Scan the records for the word "this". Copy each line that includes it.

→ DATA LISTING:
━━━━━━━━

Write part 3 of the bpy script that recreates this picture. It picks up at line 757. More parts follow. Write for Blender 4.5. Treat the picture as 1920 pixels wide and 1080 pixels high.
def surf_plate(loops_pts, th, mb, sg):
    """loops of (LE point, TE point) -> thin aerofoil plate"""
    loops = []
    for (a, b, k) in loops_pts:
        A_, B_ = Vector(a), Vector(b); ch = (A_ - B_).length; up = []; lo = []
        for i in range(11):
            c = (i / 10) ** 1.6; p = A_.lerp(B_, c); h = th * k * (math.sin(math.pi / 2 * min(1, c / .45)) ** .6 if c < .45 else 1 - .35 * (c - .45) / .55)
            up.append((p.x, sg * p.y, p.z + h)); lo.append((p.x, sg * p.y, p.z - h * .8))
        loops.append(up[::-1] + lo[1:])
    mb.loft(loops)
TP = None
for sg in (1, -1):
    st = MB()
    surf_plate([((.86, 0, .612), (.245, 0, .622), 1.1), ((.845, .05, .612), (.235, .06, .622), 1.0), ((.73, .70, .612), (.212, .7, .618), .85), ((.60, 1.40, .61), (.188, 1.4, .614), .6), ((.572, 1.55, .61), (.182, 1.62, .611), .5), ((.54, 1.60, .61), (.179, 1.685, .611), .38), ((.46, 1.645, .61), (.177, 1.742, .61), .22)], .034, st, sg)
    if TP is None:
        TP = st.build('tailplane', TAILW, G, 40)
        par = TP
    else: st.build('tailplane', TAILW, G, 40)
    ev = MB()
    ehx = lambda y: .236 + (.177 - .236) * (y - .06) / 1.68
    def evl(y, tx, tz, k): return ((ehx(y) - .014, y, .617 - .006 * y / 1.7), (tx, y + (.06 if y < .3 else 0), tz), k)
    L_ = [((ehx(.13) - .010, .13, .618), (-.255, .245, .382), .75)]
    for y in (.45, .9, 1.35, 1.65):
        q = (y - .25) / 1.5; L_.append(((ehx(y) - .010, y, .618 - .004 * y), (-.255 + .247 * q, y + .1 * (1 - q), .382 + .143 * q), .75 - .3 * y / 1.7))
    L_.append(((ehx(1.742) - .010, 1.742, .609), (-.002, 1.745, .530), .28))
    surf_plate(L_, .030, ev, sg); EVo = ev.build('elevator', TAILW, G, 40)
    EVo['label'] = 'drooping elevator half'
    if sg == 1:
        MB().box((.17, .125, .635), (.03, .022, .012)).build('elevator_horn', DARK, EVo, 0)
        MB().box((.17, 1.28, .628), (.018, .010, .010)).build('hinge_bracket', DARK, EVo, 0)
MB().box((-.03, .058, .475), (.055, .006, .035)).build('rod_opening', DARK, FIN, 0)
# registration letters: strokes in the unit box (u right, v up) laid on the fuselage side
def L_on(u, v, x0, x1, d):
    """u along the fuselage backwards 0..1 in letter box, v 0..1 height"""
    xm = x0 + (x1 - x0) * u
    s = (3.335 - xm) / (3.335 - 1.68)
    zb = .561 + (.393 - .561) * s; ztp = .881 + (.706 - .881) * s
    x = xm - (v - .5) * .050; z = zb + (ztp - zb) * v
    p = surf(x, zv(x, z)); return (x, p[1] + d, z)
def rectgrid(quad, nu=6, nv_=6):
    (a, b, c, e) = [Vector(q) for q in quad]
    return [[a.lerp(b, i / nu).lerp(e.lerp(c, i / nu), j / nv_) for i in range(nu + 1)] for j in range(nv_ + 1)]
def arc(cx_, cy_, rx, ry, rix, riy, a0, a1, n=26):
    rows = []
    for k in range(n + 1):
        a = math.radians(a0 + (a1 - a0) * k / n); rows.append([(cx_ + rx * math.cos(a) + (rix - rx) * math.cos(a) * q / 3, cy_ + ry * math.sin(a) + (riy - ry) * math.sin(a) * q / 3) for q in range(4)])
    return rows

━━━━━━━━

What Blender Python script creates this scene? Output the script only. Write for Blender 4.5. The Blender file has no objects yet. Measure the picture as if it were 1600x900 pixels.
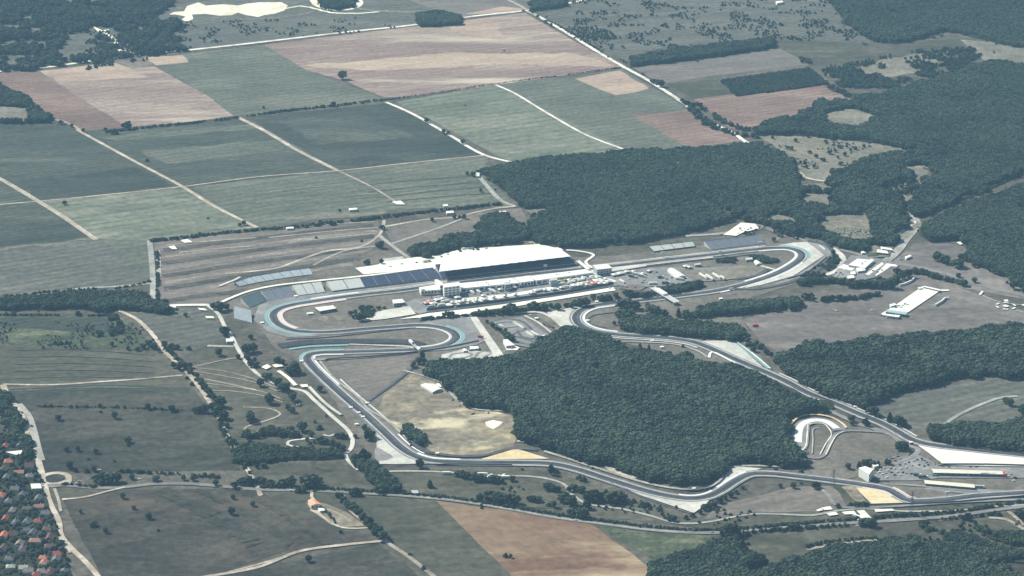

━━━━━━━━

→ THE OUTPUT:
Write part 3 of the bpy script that recreates this picture. It picks up at line 757. More parts follow. Write for Blender 4.5. Treat the picture as 1920 pixels wide and 1080 pixels high.
What Blender Python script creates this scene? Output the script only. Write for Blender 4.5. The Blender file has no objects yet. Measure the picture as if it were 1600x900 pixels.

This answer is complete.